I don't trade physical Gold, but I am always looking to accumulate more on weakness if I have cash on hand. I don't own Gold miners, I trade them. I don't think buying and holding Gold miners is a bad idea at all this secular cycle, but I have chosen to buy and hold the Gold sector via physical metal and to trade the Gold sector using the miners. It is a personal choice, as we all must make when investing and managing our own money.
I "gave up" on the long Gold stock trade in May, when Gold stocks failed to show the strength relative to the metal price that I thought they would be showing if we were on the verge of a major cyclical bull thrust higher. I am bearish on equities in general, but Gold stocks can move higher despite a falling general stock market and have many times in the past. I am more concerned about the Gold miners' lack of relative strength compared to the Gold price than I am about a stock bear market.
I created my own thesis and "road map" for the anticipated Gold stock (as a sector) correction back in May. Since that time, the major Gold stock indices (i.e. $HUI, $XAU, GDX) have made a kind of triple top formation, while the junior sector, using GDXJ as a rough proxy, has broken about 5% higher than its May highs. In other words, pretty much sideways action, but the sector has not yet corrected as anticipated.
The point of corrections is either to "scare you out" (i.e. price plunge) and/or "wear you out" (i.e. take a long time moving little in either price direction). Of course with Gold stocks, even a "wear you out" correction can have 10-30% swings in either direction. C'est la vie in the Gold patch.
Only time will tell if my anticipated correction in the GDX ETF down to the 40 level will prove correct. For now, I am watching and waiting for a better opportunity in the Gold stock sector. Why? Because Gold stocks are still underperforming the Gold price, and this is corrective-type action in my opinion. Couple this with my uber-bearish outlook on the stock market right now and I continue to believe that Gold stocks are headed for a significant correction. This is not a bearish outlook, this is cash on the sidelines looking for a better entry point. I may get it, I may not (such are the risks of speculating). If I get it, I will be betting the family farm from the long side using long term LEAP-type options on GDX and potentially on a few individual miners. I also plan to go long GDXJ as well if I get my anticipated correction, but to a lesser extent since this ETF doesn't offer long term options.
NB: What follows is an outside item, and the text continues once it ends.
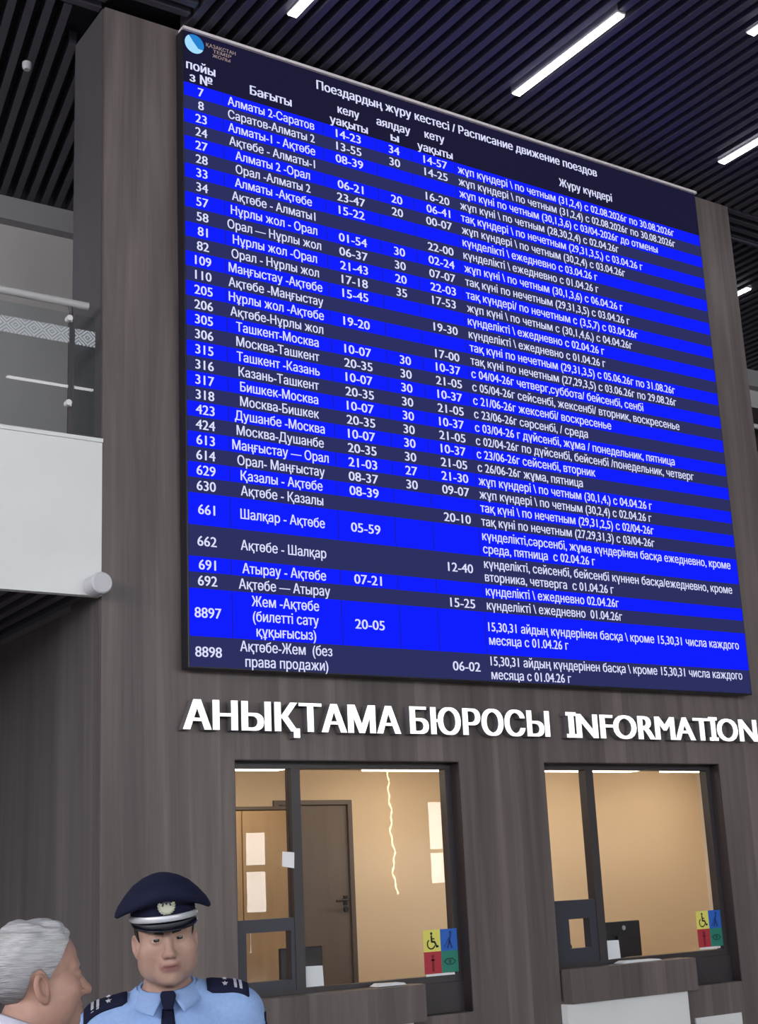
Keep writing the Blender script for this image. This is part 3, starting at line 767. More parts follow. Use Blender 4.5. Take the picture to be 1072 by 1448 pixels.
ch = tag(empty('office_chair', (7.80, 9.05, FZ0)), 'dark office chair behind the hatch of the right window', 'chair')
b = MB(); b.tube([(0, 0, .08), (0, 0, .44)], .028, 10); b.build('gas_column', M['black'], ch)
for k in range(5):
    a = 2 * PI * k / 5
    b = MB(); b.tube([(0, 0, .1), (.27 * math.cos(a), .27 * math.sin(a), .06)], [.028, .018], 8); b.tube([(.27 * math.cos(a), .27 * math.sin(a), .055), (.27 * math.cos(a), .27 * math.sin(a), 0)], .024, 8)
    b.build('leg', M['black'], ch)
b = MB(); b.box(-.24, .24, -.23, .23, .44, .52); b.build('seat', M['black'], ch, bevel=.03)
bp = [(-.20, .52), (.20, .52), (.23, .66), (.20, .78), (.12, .86), (0, .885), (-.12, .86), (-.20, .78), (-.23, .66)]
b = MB(); b.prism(bp, .2, .25); b.build('backrest', M['black'], ch, bevel=.015)
b = MB(); b.tube([(0, .18, .46), (0, .28, .5), (0, .27, .66)], .02, 8); b.build('back_bracket', M['black'], ch)

#@@PEOPLE@@
# ------------------------------------------------------------------ people: signed-distance bodies, meshed as one surface
def ln(p, q): return np.sqrt(sum((a - b) ** 2 for a, b in zip(p, q)))
def ell(p, c, r):
    q = [(a - b) / k for a, b, k in zip(p, c, r)]
    k0 = np.sqrt(q[0] ** 2 + q[1] ** 2 + q[2] ** 2)
    k1 = np.sqrt((q[0] / r[0]) ** 2 + (q[1] / r[1]) ** 2 + (q[2] / r[2]) ** 2) + 1e-9
    return k0 * (k0 - 1) / k1
def cone(p, a, b, r1, r2):
    ba = [y - x for x, y in zip(a, b)]; L2 = sum(v * v for v in ba) + 1e-12
    pa = [x - y for x, y in zip(p, a)]
    h = np.clip((pa[0] * ba[0] + pa[1] * ba[1] + pa[2] * ba[2]) / L2, 0, 1)
    return np.sqrt(sum((u - h * v) ** 2 for u, v in zip(pa, ba))) - (r1 + (r2 - r1) * h)
def smin(a, b, k):
    h = np.clip(.5 + .5 * (b - a) / k, 0, 1); return b + (a - b) * h - k * h * (1 - h)
def smax(a, b, k): return -smin(-a, -b, k)
def nets(F, ax):
    """surface nets on a rectilinear grid -> vertices, quads"""
    X, Y, Z = ax; s = F < 0
    nx, ny, nz = F.shape
    c = np.zeros((nx - 1, ny - 1, nz - 1), np.int8)
    for i in (0, 1):
        for j in (0, 1):
            for k in (0, 1): c += s[i:nx - 1 + i, j:ny - 1 + j, k:nz - 1 + k]
    act = (c > 0) & (c < 8); I, J, K = np.nonzero(act)
    idx = -np.ones(act.shape, np.int64); idx[I, J, K] = np.arange(len(I))
    acc = np.zeros((len(I), 3)); cnt = np.zeros(len(I))
    co = [np.asarray(X), np.asarray(Y), np.asarray(Z)]
    for d in range(3):
        o1, o2 = [e for e in range(3) if e != d]
        for u in (0, 1):
            for v in (0, 1):
                st = [0, 0, 0]; st[o1] = u; st[o2] = v
                en = list(st); en[d] = 1
                a = F[I + st[0], J + st[1], K + st[2]]; b = F[I + en[0], J + en[1], K + en[2]]
                m = (a < 0) != (b < 0); t = np.where(m, a / np.where(m, a - b, 1), 0)
                ijk = [I, J, K]
                for e in range(3):
                    lo = co[e][ijk[e] + st[e]]; hi = co[e][ijk[e] + en[e]]
                    acc[:, e] += np.where(m, lo + t * (hi - lo), 0)
                cnt += m
    V = acc / cnt[:, None]
    Q = []
    for d in range(3):
        o1, o2 = [(1, 2), (2, 0), (0, 1)][d]
        sl0 = [slice(1, -1)] * 3; sl0[d] = slice(0, -1); sl1 = [slice(1, -1)] * 3; sl1[d] = slice(1, None)
        a = s[tuple(sl0)]; b = s[tuple(sl1)]
        P = np.array(np.nonzero(a != b)); 
        if P.shape[1] == 0: continue
        sa = a[tuple(P)]
        P = P + 1; P[d] -= 1
        def at(du, dv):
            q = P.copy(); q[o1] -= du; q[o2] -= dv; return idx[q[0], q[1], q[2]]
        quad = np.stack([at(1, 1), at(0, 1), at(0, 0), at(1, 0)], 1)
        quad[~sa] = quad[~sa][:, ::-1]
        Q.append(quad)
    return V, np.vstack(Q)
def net_obj(name, F, ax, m, parent, colfn=None):
    V, Q = nets(F, ax)
    me = bpy.data.meshes.new(name); me.from_pydata(V.tolist(), [], Q.tolist())
    me.materials.append(m); me.polygons.foreach_set('use_smooth', [True] * len(me.polygons))
    if colfn is not None:
        at = me.color_attributes.new('skin_tone', 'FLOAT_COLOR', 'POINT')
        c = np.ones((len(V), 4)); c[:, :3] = colfn(V); at.data.foreach_set('color', c.ravel())
    o = bpy.data.objects.new(name, me); COL.objects.link(o); o.parent = parent
    return o
def axis(*segs):
    out = []
    for a, b, h in segs: out += list(np.arange(a, b - 1e-9, h))
    out.append(segs[-1][1]); return np.array(out)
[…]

Here is the chart that keeps me from being bullish on Gold miners right now, a 2 year daily chart of the $HUI mining index divided by the price of Gold (i.e. $HUI:$GOLD ratio chart):
This analysis is irrespective of the general stock market and stands on its own. Couple this with a "toppy" looking Gold chart (1 year daily $GOLD candlestick plot):
For those who can't see how Gold could possibly correct here, have you seen the latest Commitment of Traders chart for Gold futures (if not, check here)? Lots of paper chasin' momo hedgie quants in on the "long paper Gold" trade right now, just waiting to hit the sell button at the first sign of trouble.
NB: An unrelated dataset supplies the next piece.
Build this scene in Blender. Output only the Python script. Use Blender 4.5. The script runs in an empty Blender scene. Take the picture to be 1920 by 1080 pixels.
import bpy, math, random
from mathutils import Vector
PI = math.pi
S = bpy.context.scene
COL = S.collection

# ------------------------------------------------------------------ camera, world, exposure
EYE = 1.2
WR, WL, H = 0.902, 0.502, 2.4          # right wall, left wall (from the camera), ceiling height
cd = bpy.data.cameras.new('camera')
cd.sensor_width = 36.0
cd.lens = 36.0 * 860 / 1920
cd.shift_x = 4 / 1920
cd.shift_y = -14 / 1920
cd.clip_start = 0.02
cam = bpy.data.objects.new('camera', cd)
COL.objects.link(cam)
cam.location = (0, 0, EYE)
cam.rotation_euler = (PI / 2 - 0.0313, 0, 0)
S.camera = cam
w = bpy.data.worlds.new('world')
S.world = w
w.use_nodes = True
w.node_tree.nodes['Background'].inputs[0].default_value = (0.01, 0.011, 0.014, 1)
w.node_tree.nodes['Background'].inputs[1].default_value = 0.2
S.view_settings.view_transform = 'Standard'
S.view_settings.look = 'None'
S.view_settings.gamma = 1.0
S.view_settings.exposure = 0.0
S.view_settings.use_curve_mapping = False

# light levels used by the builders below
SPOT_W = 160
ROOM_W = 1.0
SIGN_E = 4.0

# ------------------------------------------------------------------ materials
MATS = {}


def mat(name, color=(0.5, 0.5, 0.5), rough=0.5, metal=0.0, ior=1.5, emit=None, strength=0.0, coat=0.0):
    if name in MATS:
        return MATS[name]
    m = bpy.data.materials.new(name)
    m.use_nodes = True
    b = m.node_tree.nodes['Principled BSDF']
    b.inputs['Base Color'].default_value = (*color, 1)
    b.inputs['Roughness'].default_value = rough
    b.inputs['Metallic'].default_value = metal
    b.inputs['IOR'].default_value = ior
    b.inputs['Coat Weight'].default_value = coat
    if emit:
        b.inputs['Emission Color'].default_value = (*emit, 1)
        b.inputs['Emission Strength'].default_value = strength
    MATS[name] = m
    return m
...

I remain wildly bullish on Gold and Gold stocks for the long term. I remain wildly bearish on equity markets for the intermediate term. I remain in bored and watchful waiting mode when it comes to the Gold patch for the short term until I see a meaningful correction, which I am thinking (hoping?) will complete before the year does.
Monday, September 6, 2010
Deja Vu All Over Again
This chart should cause a sense of dread for all the retail investors left that are still still holding and hoping when it comes to general equities (chart stolen from a recent piece by Carl Swenlin):
Mutual fund managers, in aggregate, are like retail investors. There is no added value provided by these managers when reviewing this chart. Highest levels of cash occurred at the bottom, lowest levels of cash at the top. The August 2010 level is actually a record low percentage of cash over the past 5 years.
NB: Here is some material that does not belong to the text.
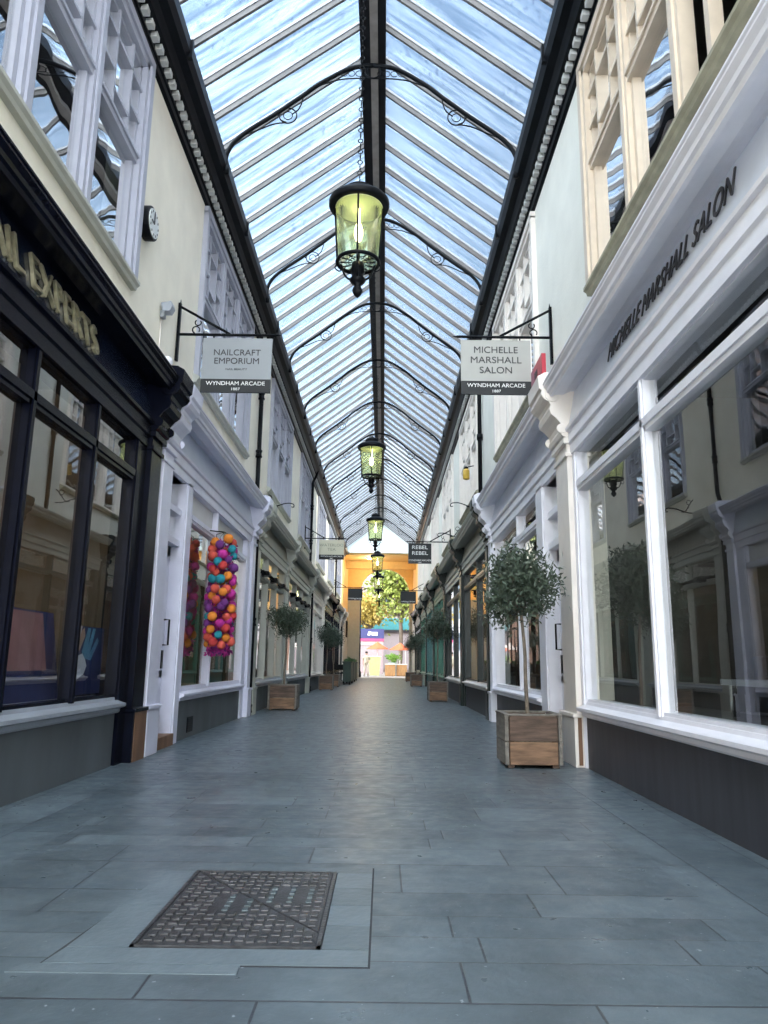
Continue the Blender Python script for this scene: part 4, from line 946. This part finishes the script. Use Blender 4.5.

We are also set up to have a Volatility Index ($VIX) sell signal on stocks:
Equity put to call ratios remain at low levels for an equity bear market (i.e. levels that mark a stock market top, not a bottom). I think the current short squeeze will run out of steam this week, creating a significant top before a devastating plunge.
When it comes to Gold, I remain firmly committed to the long side via physical Gold that remains my largest holding. I am not interested in Gold stocks right now as I am skittish on all equities here. However, I am VERY bullish on Gold equities for the long term and hope to accumulate on weakness this fall. Gold stocks continue to underperform the metal, which keeps me in conservative mode and continues to make me think we are still in a consolidation phase for the short to intermediate term. I continue to think the U.S. Dollar is going to have another major rally to the upside this fall despite its horrible fundamentals.
I am still heavily short the S&P 500 via puts on the triple bullish UPRO ETF. The only changes I have made to this position are that I sold some puts as a hedge against my position and cashed this hedge out, using the proceeds to add to my short position on Friday. So, I am more net short now than I was a week ago.
When the mutual fund redemption requests start pouring in again on the next drop, mutual fund managers will have to sell significant amounts of stock due to their low cash positions. This, along with the lack of the uptick rule and the heavily computerized trading currently going on, will create an avalanche of selling this fall in my opinion. I think the herd will be forgetting about the confirmed Hindenberg Omen on the books at just the wrong time. Though I think we could have another up day or two this week, I am keeping my crash helmet on for the fall.